Oysa Adolf Hitler’e göre, “Wagner, üstün Alman ırkının bestecisi”dir. Bu nasıl bir “üstün ırk” karakteriyse Wagner, dostlarından aldığı borçları ödemeyerek yıllar boyu bunu alışkanlık haline getirdiği için sıkça ülke değiştirmiş, ya da kaçamadığı zamanlar bu yüzden kısa süreli hapisler yatmıştır. Almanya’da 1848 Devrimi’nden etkilenen “üstün ırkın bestecisi”, bu kez sol bir örgüte üye olmuş, hakkında çıkarılan tutuklama kararından kurtulmak amacıyla Lizst’in yardımıyla İsviçre’ye sığınmıştır. Bu ülkede, sol görüşlerinden çark ettiği için, Almanya’da hakkında af çıkarılmış, sonra da ruh hastası olmakla tarihe geçen Bavyera Kralı II. Ludwig, besteciyi Almanya’ya çağırmıştır. Ondan ötesi, “Yürü ya kulum!..”
Besteci olarak Wagner’in getirdiği değerli katkıların başında, çağdaş armoniye yol açan yeni ve atılımcı kavrayış gelir. Wagner, şu kavramları da müzik dünyasına armağan etmiştir: Opera sanatının tanımı olarak “Bütün sanatların bireşimi”; “Leit-motiv” (kılavuz motif); ve “sonsuz ezgi”…
İtalyan besteci Verdi ise yaşamı boyunca “insan”ı öne almıştır.
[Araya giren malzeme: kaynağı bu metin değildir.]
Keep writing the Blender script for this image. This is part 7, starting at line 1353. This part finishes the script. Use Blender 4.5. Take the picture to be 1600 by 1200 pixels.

Onun şu sözünü unutmuyorum: “Şarkı, tek başına gerçeği yansıtmaz; ama şarkı, orada insanın olduğunu kanıtlar.”
İtalya’nın küçük bir kasabasında doğup büyüyen Verdi’nin besteciliğinde etkileyici kökleri arayanlar, onları İtalyan şarkılarında, çocukluğunda dinlediği köy ezgilerinde, bando müziğinde ve Rossini, Donizetti, Bellini gibi kendinden önceki İtalyan bestecilerin melodi birikiminde bulur. Besteciye ün kazandıran ilk opera eseri, 1842’de yazdığı “Nabucco”dur. “Zulme başkaldırı”yı simgeleyen bu eserde Verdi, ülkesinin içinde bulunduğu durumla Nabucco’nun konusu arasındaki benzerlikleri vurgulamış, eserin sahnelenmesi İtalya’da bir olay yaratmıştır. Sürdürdüğü ulusalcı ve bağımsızlıkçı tutumuyla Verdi, Maestro della revoluzione (Devrimin Müzik Ustası) diye nitelenmiş, yurtseverlerin simgesi olmuştur: VERDİ = Vittorio Emanuele Re d’İtalia.
Verdi’nin besteciliğindeki üstünlük, müziğinin sürükleyici niteliğinde belirginleşir. Bu müzik, yalın bir çizgi izler. Söz konusu yalınlık, esere derinlik veren “özgüven”den kaynaklanır. Onun için de halkla bütünleşen ilk operası olan Nabucco’da “Kurtuluş”u simgeleyen koro müziği, o gün bugündür İtalyanların ulusal şarkısı gibi benimsenmiştir.